Students are demanding a guarantee that there will be no loss of student or low-wage jobs or tuition hikes as a result of budget cuts, as well as greater transparency and open discourse with students regarding the university’s budget plans. Protesters are also demanding action on issues of sexual assault and Title IX enforcement, racial profiling of minority students and community members by university police, as well as the demands of the Trauma Center Coalition activists who were arrested on Wednesday.
Why is an institution with a $7.55 billion endowment and in the process of raising $4.5 billion more cutting its budget? The answer starts with debt. As recently reported by Crain’s Chicago Business, Moody’s Investors Service downgraded $3 billion of U of C debt last year. In January, Moody’s again stated concerns about “thin” cash flow and rising debt service, stating that university debt is on track to grow by $450 million through fiscal 2018. These debt costs are associated with ambitious building programs — which, as Crain’s has also noted in the past, are part of the U of C’s consistent effort to attain and maintain a status on par with the Ivy League.

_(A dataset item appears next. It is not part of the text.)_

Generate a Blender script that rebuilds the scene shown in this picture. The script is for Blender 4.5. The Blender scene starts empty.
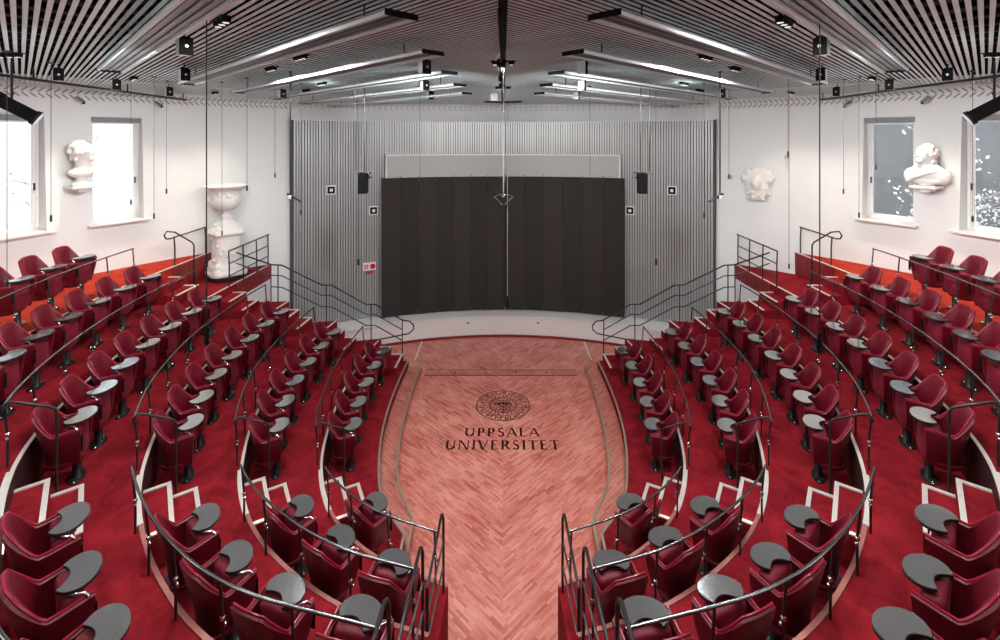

Some students feel that the university’s drive to build its prestige is coming on the backs of the most vulnerable members of the community, including students dependent on financial aid who will find it harder to find jobs during the academic year. Student Body President Tyler Kissinger told the chanting crowd that the university “hasn’t invested where it’s needed.” He added that “if the university needs to cut its budget, they’ve got plenty of money to spare at the top,” referring to highly compensated upper-level administrators. U of C President Robert J. Zimmer is the highest paid university president in the nation, with his 2012 compensation totaling $3.4 million. The Office of Admissions, which bears a great deal of the responsibility and the benefits of the university’s meteoric rise in college rankings, will see no cuts, which protesters see as part of the university’s continued privileging of prestige over the welfare of its student, staff and community.
The University of Chicago, like the vast majority of universities, is a nonprofit. That designation entails tax-exempt status, with the understanding that the exempt institution benefits the community. Therefore, the school’s revenue can be seen in part as belonging to the community — a community that has forgone the benefits of the resources like potential tax dollars that could fund public services which are lost to the school’s tax-exempt status.
It should follow that university budget decisions are made openly and with extensive input from students, staff, faculty, and members of the community. Instead, the decision was made largely outside the view of the university community.
Virginia Parks, who recently stepped down as Spokesperson of the Council of the Faculty Senate at the U of C, says that “faculty provided no input” on the decision to cut the school’s operating budget. “The decision to make cuts was made by central administration alone.”
It is difficult to see how these cuts were made with the university’s academic mission in mind, let alone community interests, if faculty and students were given no avenue for input. University spokesperson Jeremy Manier did not comment on who or what would be affected by the cuts. Kissinger, the student body president, said that while he was told that cuts to top administrative salaries were “not off the table,” he seriously doubted that any such move would be considered.
The situation that is now sparking protests at the University of Chicago is rooted in the fact that decisions about funding allocation, which is supposed to be partially dedicated to creating some public good, are made among a very narrow group of people — an arrangement becoming increasingly common throughout American higher education.
The students protesting on Thursday provided a reminder to question narratives around austerity. What does it mean for such a wealthy institution to say that it cannot afford to hire as many student workers, generally compensated between $8.25 and $14 per hour? These administrators claim hard financial times for the university while compensating themselves at exorbitant rates and allocating institutional funds to image-boosting projects that do not align with the actual interests of the university community.
The protesting students left the Admissions Building with what they consider to be some significant gains, including commitments to meet with high-level administrators to discuss their grievances.
A statement from the organizers of the protest asserts, “If we let them have the austerity narrative, that will be their answer whenever we ask for anything — better student counseling services, actual training and more staff for handling sexual assault and supporting survivors, divestment from fossil fuels, a trauma center at the UCMC — ‘We just can’t afford it,’ that in this hard time we can’t be asking for these kinds of ‘privileges.’ This is exactly what’s going on in Illinois [with Governor Rauner’s budget cuts,] and what’s going on in our country as a whole.”
The author is a member of University of Chicago’s Students Organizing United with Labor, which participated in the actions.